L'anno scorso abbiamo scoperto la voce di Federica Tassano nel disco di debutto del progetto Phantom Handshakes condiviso con Matt Sklar. Oggi la ritroviamo al centro di una band, i Sooner, nata a New York nel 2016, ma giunta soltanto adesso al proprio album d'esordio.
Stilisticamente siamo ancora dalle parti di un dream pop fatto di sole chitarre, scabro, essenziale e diretto (non ci sono synth e la produzione è davvero leggerissima) e al contempo molto raffinato nella scrittura e nella strutturazione di ogni pezzo.

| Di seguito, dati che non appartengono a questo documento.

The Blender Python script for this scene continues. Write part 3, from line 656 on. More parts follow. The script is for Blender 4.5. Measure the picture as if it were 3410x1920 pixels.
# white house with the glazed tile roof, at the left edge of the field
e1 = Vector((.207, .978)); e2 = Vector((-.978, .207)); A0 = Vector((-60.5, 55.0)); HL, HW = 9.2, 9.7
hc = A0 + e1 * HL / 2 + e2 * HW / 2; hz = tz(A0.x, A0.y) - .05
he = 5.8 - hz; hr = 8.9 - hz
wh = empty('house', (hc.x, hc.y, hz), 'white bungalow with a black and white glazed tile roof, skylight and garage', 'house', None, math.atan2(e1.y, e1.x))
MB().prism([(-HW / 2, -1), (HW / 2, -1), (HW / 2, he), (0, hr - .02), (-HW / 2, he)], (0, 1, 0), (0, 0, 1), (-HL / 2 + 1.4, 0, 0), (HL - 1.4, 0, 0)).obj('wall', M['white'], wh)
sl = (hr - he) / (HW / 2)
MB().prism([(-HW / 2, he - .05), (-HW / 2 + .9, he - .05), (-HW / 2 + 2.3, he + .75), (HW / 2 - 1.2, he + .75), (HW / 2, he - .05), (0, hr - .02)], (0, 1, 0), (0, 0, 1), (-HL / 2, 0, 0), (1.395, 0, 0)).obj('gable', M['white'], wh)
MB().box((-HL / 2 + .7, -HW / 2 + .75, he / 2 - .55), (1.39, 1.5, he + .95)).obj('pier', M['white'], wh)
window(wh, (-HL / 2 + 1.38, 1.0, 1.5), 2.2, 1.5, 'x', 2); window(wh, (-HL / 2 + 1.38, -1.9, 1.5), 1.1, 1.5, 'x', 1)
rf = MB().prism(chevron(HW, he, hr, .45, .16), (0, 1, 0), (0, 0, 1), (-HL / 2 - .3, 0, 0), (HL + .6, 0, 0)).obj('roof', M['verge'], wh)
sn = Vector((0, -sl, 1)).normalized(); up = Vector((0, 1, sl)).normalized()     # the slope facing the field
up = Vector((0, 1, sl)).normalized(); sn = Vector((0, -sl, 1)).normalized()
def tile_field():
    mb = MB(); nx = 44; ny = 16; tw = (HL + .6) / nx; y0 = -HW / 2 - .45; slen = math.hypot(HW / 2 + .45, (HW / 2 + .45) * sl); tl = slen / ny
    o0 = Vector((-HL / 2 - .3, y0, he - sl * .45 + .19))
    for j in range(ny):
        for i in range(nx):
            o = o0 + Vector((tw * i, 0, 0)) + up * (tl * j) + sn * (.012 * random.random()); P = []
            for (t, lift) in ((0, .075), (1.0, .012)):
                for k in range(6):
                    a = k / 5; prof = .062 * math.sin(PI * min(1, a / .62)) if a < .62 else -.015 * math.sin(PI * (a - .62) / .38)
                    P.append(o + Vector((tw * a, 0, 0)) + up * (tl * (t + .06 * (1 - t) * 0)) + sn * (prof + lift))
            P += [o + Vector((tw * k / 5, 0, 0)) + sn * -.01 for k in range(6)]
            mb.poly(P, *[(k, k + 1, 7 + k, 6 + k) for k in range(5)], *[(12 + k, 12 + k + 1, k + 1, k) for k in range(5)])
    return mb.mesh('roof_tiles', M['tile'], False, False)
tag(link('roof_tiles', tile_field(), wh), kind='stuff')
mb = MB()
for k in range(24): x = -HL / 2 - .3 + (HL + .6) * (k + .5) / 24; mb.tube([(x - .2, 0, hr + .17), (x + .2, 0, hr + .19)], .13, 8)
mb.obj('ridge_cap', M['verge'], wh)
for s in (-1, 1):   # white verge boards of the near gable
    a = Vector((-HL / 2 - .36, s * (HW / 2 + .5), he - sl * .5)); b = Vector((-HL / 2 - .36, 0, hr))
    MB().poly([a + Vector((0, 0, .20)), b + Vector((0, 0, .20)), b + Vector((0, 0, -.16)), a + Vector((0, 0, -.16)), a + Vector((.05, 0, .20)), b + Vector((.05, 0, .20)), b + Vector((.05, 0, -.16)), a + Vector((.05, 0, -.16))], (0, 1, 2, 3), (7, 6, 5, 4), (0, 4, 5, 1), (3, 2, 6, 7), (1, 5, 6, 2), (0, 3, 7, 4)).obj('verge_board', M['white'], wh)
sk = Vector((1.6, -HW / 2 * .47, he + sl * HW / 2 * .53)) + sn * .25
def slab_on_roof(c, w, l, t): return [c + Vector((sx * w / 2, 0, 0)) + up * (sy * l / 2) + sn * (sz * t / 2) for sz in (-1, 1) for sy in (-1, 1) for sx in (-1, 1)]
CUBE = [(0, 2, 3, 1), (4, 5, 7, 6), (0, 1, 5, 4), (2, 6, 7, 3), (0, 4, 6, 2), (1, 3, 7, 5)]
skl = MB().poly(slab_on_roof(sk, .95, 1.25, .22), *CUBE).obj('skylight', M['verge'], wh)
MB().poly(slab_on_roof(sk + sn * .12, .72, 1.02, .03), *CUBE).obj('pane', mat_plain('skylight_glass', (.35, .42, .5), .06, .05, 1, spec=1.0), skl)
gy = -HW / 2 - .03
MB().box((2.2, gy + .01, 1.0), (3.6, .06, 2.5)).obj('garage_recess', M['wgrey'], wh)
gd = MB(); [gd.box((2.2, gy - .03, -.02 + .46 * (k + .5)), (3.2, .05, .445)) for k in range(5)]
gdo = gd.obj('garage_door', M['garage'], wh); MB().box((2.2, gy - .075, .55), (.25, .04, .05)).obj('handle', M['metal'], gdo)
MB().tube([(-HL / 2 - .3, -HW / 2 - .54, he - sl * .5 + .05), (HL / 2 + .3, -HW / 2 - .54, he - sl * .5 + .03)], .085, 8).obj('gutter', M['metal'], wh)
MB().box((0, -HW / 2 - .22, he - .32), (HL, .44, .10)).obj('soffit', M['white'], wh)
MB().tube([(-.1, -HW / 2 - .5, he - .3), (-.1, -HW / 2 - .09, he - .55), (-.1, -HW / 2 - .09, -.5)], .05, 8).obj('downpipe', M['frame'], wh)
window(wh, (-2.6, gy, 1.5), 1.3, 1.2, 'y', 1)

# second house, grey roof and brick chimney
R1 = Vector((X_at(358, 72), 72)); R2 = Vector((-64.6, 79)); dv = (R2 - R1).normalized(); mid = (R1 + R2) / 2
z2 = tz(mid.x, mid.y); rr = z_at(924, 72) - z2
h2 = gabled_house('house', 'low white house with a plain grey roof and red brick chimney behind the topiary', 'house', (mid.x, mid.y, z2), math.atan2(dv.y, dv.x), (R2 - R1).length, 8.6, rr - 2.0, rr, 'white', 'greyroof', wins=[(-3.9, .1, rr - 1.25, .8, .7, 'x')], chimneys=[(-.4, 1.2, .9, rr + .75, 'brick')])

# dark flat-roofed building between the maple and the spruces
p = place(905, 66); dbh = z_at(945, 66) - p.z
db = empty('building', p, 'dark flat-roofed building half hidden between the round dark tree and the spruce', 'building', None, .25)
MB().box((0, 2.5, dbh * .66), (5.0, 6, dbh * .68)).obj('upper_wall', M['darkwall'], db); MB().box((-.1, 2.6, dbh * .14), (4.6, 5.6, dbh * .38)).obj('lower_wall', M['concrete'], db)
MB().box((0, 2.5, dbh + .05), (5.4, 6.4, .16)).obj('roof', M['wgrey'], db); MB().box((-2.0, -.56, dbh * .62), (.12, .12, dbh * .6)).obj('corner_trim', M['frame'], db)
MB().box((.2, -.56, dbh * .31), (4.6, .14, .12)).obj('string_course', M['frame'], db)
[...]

Se lo statuto stesso del genere consiste nel creare un effetto emotivo utilizzando le atmosfere create dagli strumenti e dal loro impasto con la voce e le liriche, i Sooner lo fanno alla perfezione, sia quando spingono i propri passi su strade più crepuscolari, apertamente malinconiche e sottilmente inquiete (Persona, Kingdoms), sia quando la medesima malinconia si spalanca su paesaggi più catchy e alla fine luminosi e liberatori (Thursday e Pretend), sia quando la delicata sensibilità vocale di Federica emerge come protagonista assoluta (Blue, nella sua narrativa complessità forse il momento più "forte" del disco). I quattro di Brooklyn sono bravissimi a creare una sorta di percorso circolare dentro ogni pezzo, ama anche tra un episodio e l'altro, offrendo all'ascoltatore una suggestiva sensazione di immersione totale (l'eco, lontana, è quella del dream pop seminale dei Cocteau Twins o delle Lush). E non deve essere un caso se in Portrait troviamo addirittura le parole di una delle più celebri e toccanti poesie di Eugenio Montale - Federica Tassano è in fondo ligure come il grande poeta - a sottolineare che i confini artistici disegnati dai Sooner sono senz'altro ampi e ambiziosi.